De "Macedonische Hooglanders" o.l.v. Alexander de Grote, stelden hem en zijn staf van geleerden in staat om het inzicht van "de Ene en Almachtige God"  voor te bereiden.

In het stadium van "Nachtbewustzijn der Mensheid" wordt veel verklaard door Magie, sterrenwichelaars enz.,.
De mensheid begint als het kind onbewust. Langzamerhand ontwaakt de Mensheid.
De heel primitieve mens ziet de wereld nog niet zoals zij is; ziet de objecten nog niet als objecten maar als symbolen. (= gelijkenissen)

De ritus = wijze van het verrichten van kerkelijke plechtigheden; het geheel der godsdienstige gebruiken; kerkelijke ceremonieën.
De ritus beoogt de mens te binden aan een innerlijke orde. Wanneer men bij die innerlijke orde blijft staan, treedt verstarring op en komt men niet verder.

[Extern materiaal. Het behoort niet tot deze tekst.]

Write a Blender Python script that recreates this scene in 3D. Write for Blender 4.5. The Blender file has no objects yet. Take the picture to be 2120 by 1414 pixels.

Éen van de taken die een mens heeft, (als hij er althans geschikt voor is), is om de zich voordoende geestelijke problemen uit verleden en heden steeds opnieuw weer te doordenken en als het mogelijk is er nieuwe zienswijzen aan toe te voegen.
Historisch besef en steeds opnieuw doordenking en toetsing der waarden is noodzakelijk, opdat nieuwe waarden het vroeger gevondene kunnen verrijken.
De wijsgeer blijft nergens voor te staan, maar probeert steeds verder de problemen te doordenken.